[start SUPPLIED RECORDS]

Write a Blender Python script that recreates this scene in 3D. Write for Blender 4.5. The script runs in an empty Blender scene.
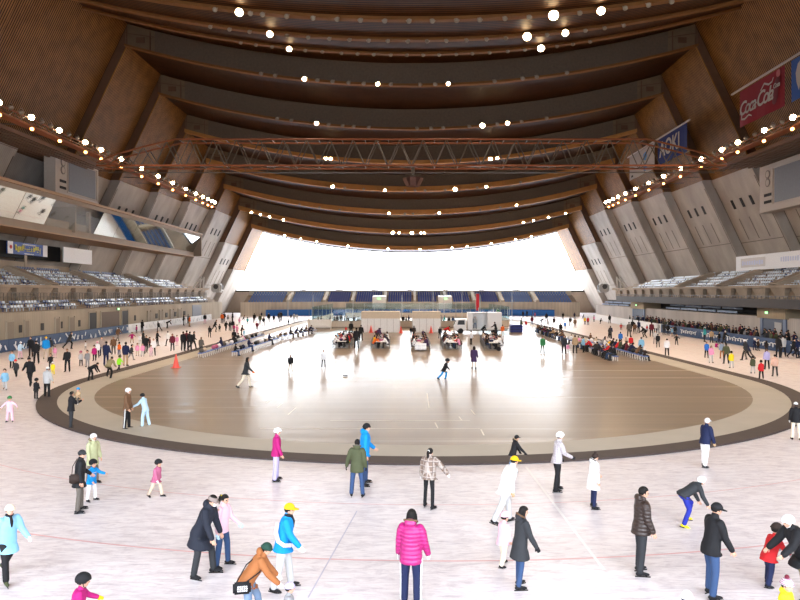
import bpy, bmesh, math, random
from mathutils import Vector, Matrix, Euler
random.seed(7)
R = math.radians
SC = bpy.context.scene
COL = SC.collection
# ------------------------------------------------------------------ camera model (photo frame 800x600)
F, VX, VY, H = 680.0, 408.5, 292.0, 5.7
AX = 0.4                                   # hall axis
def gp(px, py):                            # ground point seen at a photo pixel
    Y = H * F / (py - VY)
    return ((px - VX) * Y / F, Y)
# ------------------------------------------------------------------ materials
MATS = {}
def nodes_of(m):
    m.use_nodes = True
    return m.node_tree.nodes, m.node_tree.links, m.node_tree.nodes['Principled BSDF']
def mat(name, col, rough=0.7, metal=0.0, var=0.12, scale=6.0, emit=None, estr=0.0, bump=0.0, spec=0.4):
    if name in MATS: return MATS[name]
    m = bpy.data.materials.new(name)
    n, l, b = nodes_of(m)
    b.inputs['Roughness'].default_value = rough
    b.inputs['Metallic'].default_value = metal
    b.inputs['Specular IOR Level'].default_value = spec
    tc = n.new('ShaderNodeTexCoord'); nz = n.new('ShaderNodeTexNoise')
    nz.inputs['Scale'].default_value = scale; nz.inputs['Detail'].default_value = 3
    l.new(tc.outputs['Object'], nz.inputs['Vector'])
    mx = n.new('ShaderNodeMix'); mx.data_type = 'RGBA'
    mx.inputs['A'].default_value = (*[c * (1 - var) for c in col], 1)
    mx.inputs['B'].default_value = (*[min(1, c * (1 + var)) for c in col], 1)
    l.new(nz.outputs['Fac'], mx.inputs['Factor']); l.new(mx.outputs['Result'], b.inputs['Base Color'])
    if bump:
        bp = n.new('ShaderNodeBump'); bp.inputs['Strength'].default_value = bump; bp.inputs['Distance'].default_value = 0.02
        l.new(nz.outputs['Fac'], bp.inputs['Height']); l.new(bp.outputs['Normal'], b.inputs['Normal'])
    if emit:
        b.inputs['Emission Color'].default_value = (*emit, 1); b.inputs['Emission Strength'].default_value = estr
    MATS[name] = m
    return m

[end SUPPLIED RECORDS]
[start SUPPLIED RECORDS]

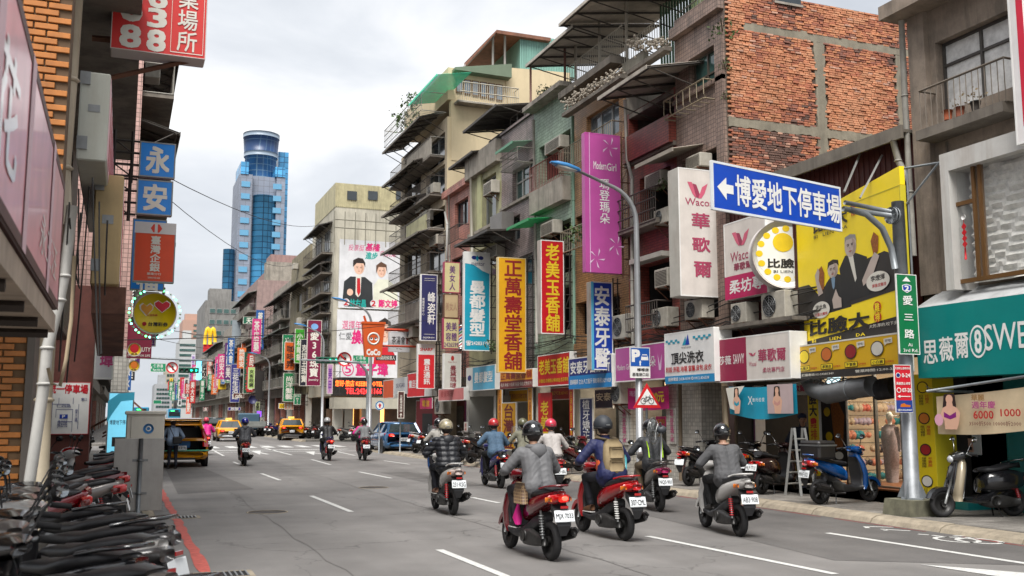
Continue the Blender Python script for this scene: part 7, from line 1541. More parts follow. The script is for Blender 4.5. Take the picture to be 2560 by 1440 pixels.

[end SUPPLIED RECORDS]

__DIRECTIONS FOR THIS TASK__
Only a number is needed: how many lines of the material above contain "Python"?

__FINAL RESULT__
2